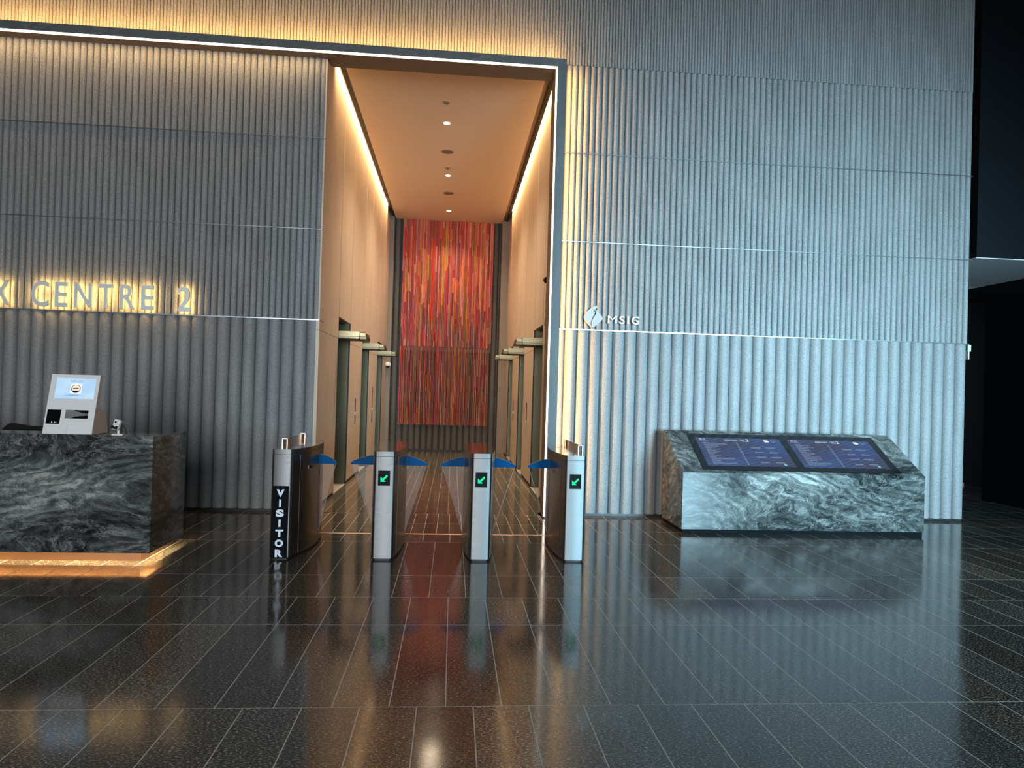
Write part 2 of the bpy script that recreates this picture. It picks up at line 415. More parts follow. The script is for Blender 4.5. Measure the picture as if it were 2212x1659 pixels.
# ------------------------------------------------------------------ floor
fl = MB()
G = .0026
def rows(x0, x1, ya, yb, off, pitch, splits=(), g=G):
    ys = [ya] + sorted(splits) + [yb]
    k0 = math.floor((x0 - off) / pitch); k1 = math.ceil((x1 - off) / pitch)
    for k in range(k0, k1):
        a, b2 = max(x0, off + k*pitch), min(x1, off + (k+1)*pitch)
        if b2 - a < .012: continue
        for y0, y1 in zip(ys[:-1], ys[1:]):
            t = random.choice([.8, .9, 1, 1, 1.1, 1.25]) * random.uniform(.92, 1.08)
            if random.random() < .06: t *= 1.35
            w = random.uniform(-.05, .05)
            fl.face([(a+g, y0+g, 0), (b2-g, y0+g, 0), (b2-g, y1-g, 0), (a+g, y1-g, 0)], 'granite', tone=(t*(1+w), t, t*(1-w)))
P_ = .2738
FX0, FX1 = XW, 10.4
bounds = [(-14.2, -12.4, .144, (-13.0,)), (-12.4, -10.6, .010, (-11.2,)), (-10.6, -8.83, .141, (-9.4,)), (-8.83, -7.05, .010, (-7.65,)), (-7.05, -5.259, .144, ()),
          (-5.259, -3.469, .010, (-4.074,)), (-3.469, -1.594, .141, (-2.861,))]
rows(FX0, FX1, YB, -14.2, .01, P_)
for y0, y1, off, sp in bounds: rows(FX0, FX1, y0, y1, off, P_, sp)
rows(-1.45, 1.12, -1.594, -1.205, .015, P_)
rows(FX0, -1.45, -1.594, .03, .010, P_, (-1.21, -.6))
rows(1.12, FX1, -1.594, .2, .010, P_, (-.95, -.35))
rows(-1.45, 1.12, -1.165, 0, .005, .137, (-.62,))
k = 0
x = -1.66
while x < 1.29:
    x2 = min(x + .137, 1.29); off = (k % 3) * .2
    ys = [0.0]
    y = .3 + off
    while y < YE: ys.append(y); y += .6
    ys.append(YE + .05)
    for y0, y1 in zip(ys[:-1], ys[1:]):
        t = random.uniform(.8, 1.15); fl.face([(x+.0011, y0+.0011, 0), (x2-.0011, y0+.0011, 0), (x2-.0011, y1-.0011, 0), (x+.0011, y1-.0011, 0)], 'granite', tone=(t, t, t))
    x = x2; k += 1
rows(XR-.1, FX1+1.6, .2, 6.0, .010, P_, (.8, 1.7, 2.6, 3.6, 4.8))
fl.face([(FX0, YB, -.0003), (FX1+2, YB, -.0003), (FX1+2, YE+.1, -.0003), (FX0, YE+.1, -.0003)], 'grout')
fl.box(FX0, FX1+2, YB, YE+.1, -.12, -.02, 'dark_wall')
struct(fl.build('floor', fix=False, tone=True), 'polished black granite floor tiles with pale grout joints', 'floor')
cs = MB(); cs.box(-1.45, 1.12, -1.203, -1.167, -.01, .0015, 'copper')
struct(cs.build('trim_1'), 'thin copper strip set across the floor between the turnstiles', 'trim')

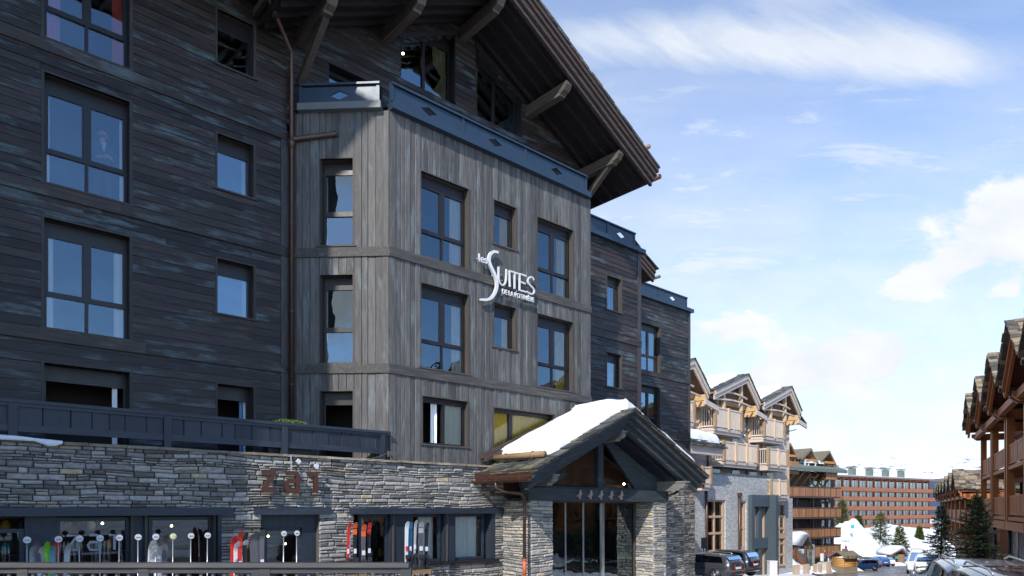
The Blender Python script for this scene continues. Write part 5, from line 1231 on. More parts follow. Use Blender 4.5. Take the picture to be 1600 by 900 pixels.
# entrance hut of the brown chalet with snowy roof
hb = thing('snowy_stair_porch', 'small timber stair porch with a thick snow cap before the brown chalet', 'porch', BRN, (bk(1250,VBr-5),VBr-5,-4.4))
v1_ = VBr-5; ua_, ub_ = bk(1234,v1_), bk(1271,v1_); zc2 = bz(1256,836,v1_); ur = bk(1262,v1_)
m = MB()
for s, e in ((-1,bk(1248,v1_)-.2),(1,ub_)): m.prism([(ur,zc2),(e,bz(1262,856,v1_)),(e,bz(1262,858,v1_)-.1),(ur,zc2-.28)], v1_, v1_+3.5)
m.build('roof_timber', bw, hb)
m = MB(); 
for u in (bk(1245,v1_),ur+.0,ub_-.3): m.box(u-.13,u+.13,v1_+.1,v1_+.36,-6,bz(1262,853,v1_))
m.build('post', bw, hb)
m = MB(); m.prism([(ua_,bz(1236,866,v1_)),(bk(1246,v1_),bz(1246,870,v1_)),(bk(1258,v1_),bz(1258,885,v1_)),(bk(1258,v1_),bz(1258,876,v1_)),(bk(1246,v1_),bz(1246,860,v1_)),(ua_,bz(1236,856,v1_))], v1_+.2, v1_+.3); m.build('stair_panel', borng_d, hb)
m = MB(); m.box(bk(1258,v1_+2),bk(1273,v1_+2),v1_+2,v1_+3,-6,bz(1262,854,v1_)); m.build('stone_side', pstone, hb)
o = thing('porch_snow', 'thick rounded snow cap on the small stair porch of the brown chalet', 'snow', BRN, (ur-1,v1_+1.5,zc2))
m = MB(); m.sm = True; A = [(bk(1232,v1_)-.1,bz(1232,850,v1_)),(bk(1240,v1_),bz(1240,834,v1_)),(bk(1250,v1_),bz(1250,830,v1_)),(bk(1258,v1_),bz(1258,831,v1_)),(ur+.1,zc2+.1),(bk(1268,v1_),bz(1268,848,v1_)),(ur+.05,zc2-.12),(bk(1253,v1_),bz(1253,853,v1_))]
m.prism(A, v1_-.05, v1_+3.4); m.build('snow_layer', M['snow'], o)

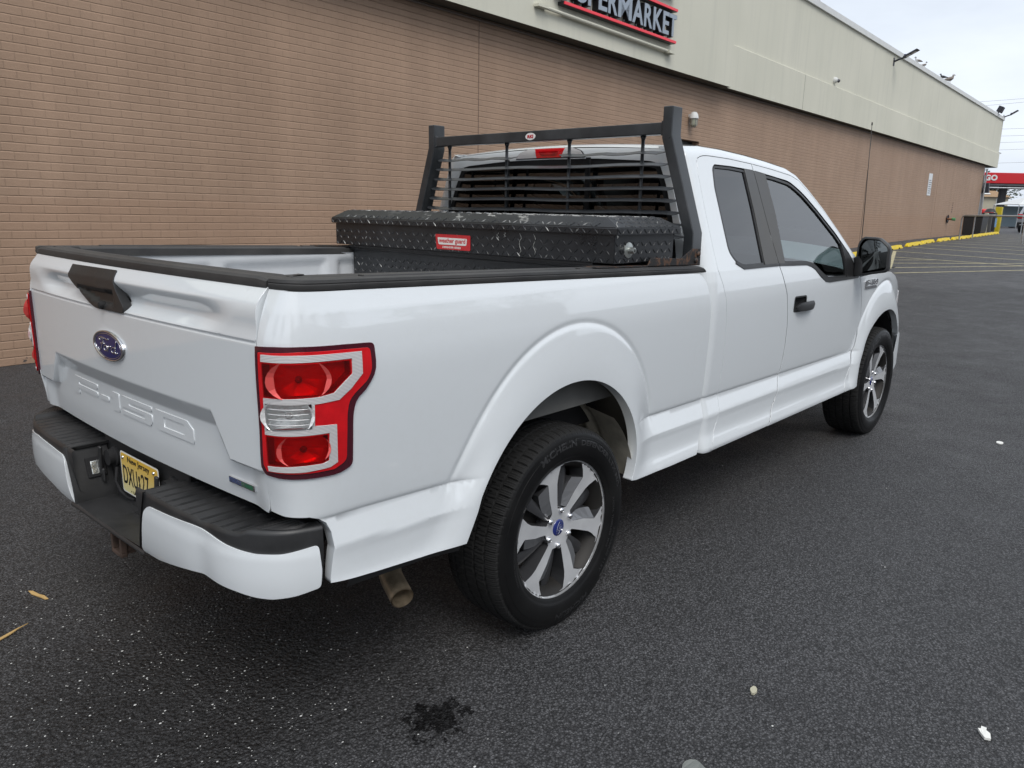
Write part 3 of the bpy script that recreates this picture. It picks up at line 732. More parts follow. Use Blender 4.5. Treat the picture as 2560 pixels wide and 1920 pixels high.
tag(mb.build('handrail',GALV,None,auto=50),'low picket pipe rail beyond the yellow post','handrail','pipe handrails by the far corner')
# downpipe / steel column at the corner
mb=MB(); mb.tube([(45.35,6.78,.68),(45.35,6.78,4.1)],.11,12); mb.bx((45.2,6.62,3.3),(45.5,6.9,3.7)); mb.tube([(45.2,6.55,.68),(45.2,6.55,4.0)],.04,8)
tag(mb.build('steel_column',GALV,None,auto=50),'grey steel column standing at the building corner','column')
def bin_(x,y,w,d,h,mat,label,ry=0,lid=True,extra=None):
    t=empty('trash_bin',(x,y,terr(x)),(0,0,ry)); tag(t,label,'trash bin','bins by the building corner')
    mb=MB(); mb.box((0,0,h/2),(w,d,h),None,top=1.08); mb.build('bin_body',mat,t,bevel=.03)
    if lid: mb=MB(); mb.box((0,0,h+.035),(w*1.14,d*1.14,.07),None,top=.9); mb.build('lid',mat,t,bevel=.02)
    if extra: extra(t)
    return t
BINK=M('bin_black',(.02,.02,.022),.5); BING=M('bin_grey',(.10,.10,.10),.6); BLUE=M('label_blue',(.16,.32,.52),.5)
bin_(42.5,6.20,1.25,.8,.88,BINK,'black lidded bin nearest the wall by the far handrail')
bin_(48.0,6.75,.9,.62,.95,BING,'grey slatted bin beside the pale post',0,True,lambda t:[ (lambda mb:(mb.bx((-.355+.12*k,-.36,.1),(-.32+.12*k,-.338,.9)),mb.build('slat',BINK,t)))(MB()) for k in range(6)])
def lab(t):
    mb=MB(); mb.bx((-.36,-.30,.28),(-.345,.22,.78)); mb.bx((-.25,-.362,.28),(.25,-.347,.78)); mb.build('blue_label',BLUE,t)
    mb=MB(); mb.lathe([(0,.22),(.2,.18),(.32,.0)],lambda r,w,a:(r*cos(a),r*sin(a),1.12+w),16); mb.build('bin_hood',BINK,t,smooth=True)
bin_(50.4,7.08,.58,.60,1.1,BINK,'black bin with a blue label and domed hood',0,False,lab)
t=empty('square_post',(46.2,6.45,terr(46))); tag(t,'pale square post standing between two bins','post')
mb=MB(); mb.bx((-.09,-.09,0),(.09,.09,1.08)); mb.build('post_body',M('post_cream',(.5,.48,.38),.6,noise=(8,.2)),t,bevel=.01)
mb=MB(); mb.bx((-.094,-.06,.25),(-.0915,.06,.8)); mb.build('post_label',M('ink_dark',(.12,.12,.12),.6),t)
mb=MB(); mb.bx((51.6,6.72,.70),(51.95,7.05,2.16)); o=mb.build('yellow_post',M('post_yellow',(.58,.46,.02),.5,noise=(4,.12)),None,bevel=.02); tag(o,'tall yellow square guard post at the end of the wheel stops','bollard')
# wall hydrant
t=bthing('hose_valve',(38.2,0,1.45),'green and rusty hose valve sticking out of the brick wall','valve')
mb=MB(); mb.tube([(0,.0,0),(0,-.22,0)],.045,10); mb.build('pipe',M('rust_pipe',(.22,.09,.04),.7),t); mb=MB(); mb.tube([(0,-.22,0),(0,-.36,-.01)],.07,10); mb.build('cap',M('cap_green',(.08,.25,.10),.5),t)
mb=MB(); mb.lathe([(.18,-.012),(.18,.012),(0,.012),(0,-.012)],lambda r,w,a:(r*cos(a),-.05+w,r*sin(a)),18); mb.build('flange',DARKM,t)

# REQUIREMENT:
Of the lines above, retype only those from the line containing "The Blender Python" through the line containing "m.prism(A, v1_-.05, v1_+3.4);", including both, exactly.

# SOLUTION TO THIS EXERCISE:
The Blender Python script for this scene continues. Write part 5, from line 1231 on. More parts follow. Use Blender 4.5. Take the picture to be 1600 by 900 pixels.
# entrance hut of the brown chalet with snowy roof
hb = thing('snowy_stair_porch', 'small timber stair porch with a thick snow cap before the brown chalet', 'porch', BRN, (bk(1250,VBr-5),VBr-5,-4.4))
v1_ = VBr-5; ua_, ub_ = bk(1234,v1_), bk(1271,v1_); zc2 = bz(1256,836,v1_); ur = bk(1262,v1_)
m = MB()
for s, e in ((-1,bk(1248,v1_)-.2),(1,ub_)): m.prism([(ur,zc2),(e,bz(1262,856,v1_)),(e,bz(1262,858,v1_)-.1),(ur,zc2-.28)], v1_, v1_+3.5)
m.build('roof_timber', bw, hb)
m = MB(); 
for u in (bk(1245,v1_),ur+.0,ub_-.3): m.box(u-.13,u+.13,v1_+.1,v1_+.36,-6,bz(1262,853,v1_))
m.build('post', bw, hb)
m = MB(); m.prism([(ua_,bz(1236,866,v1_)),(bk(1246,v1_),bz(1246,870,v1_)),(bk(1258,v1_),bz(1258,885,v1_)),(bk(1258,v1_),bz(1258,876,v1_)),(bk(1246,v1_),bz(1246,860,v1_)),(ua_,bz(1236,856,v1_))], v1_+.2, v1_+.3); m.build('stair_panel', borng_d, hb)
m = MB(); m.box(bk(1258,v1_+2),bk(1273,v1_+2),v1_+2,v1_+3,-6,bz(1262,854,v1_)); m.build('stone_side', pstone, hb)
o = thing('porch_snow', 'thick rounded snow cap on the small stair porch of the brown chalet', 'snow', BRN, (ur-1,v1_+1.5,zc2))
m = MB(); m.sm = True; A = [(bk(1232,v1_)-.1,bz(1232,850,v1_)),(bk(1240,v1_),bz(1240,834,v1_)),(bk(1250,v1_),bz(1250,830,v1_)),(bk(1258,v1_),bz(1258,831,v1_)),(ur+.1,zc2+.1),(bk(1268,v1_),bz(1268,848,v1_)),(ur+.05,zc2-.12),(bk(1253,v1_),bz(1253,853,v1_))]
m.prism(A, v1_-.05, v1_+3.4); m.build('snow_layer', M['snow'], o)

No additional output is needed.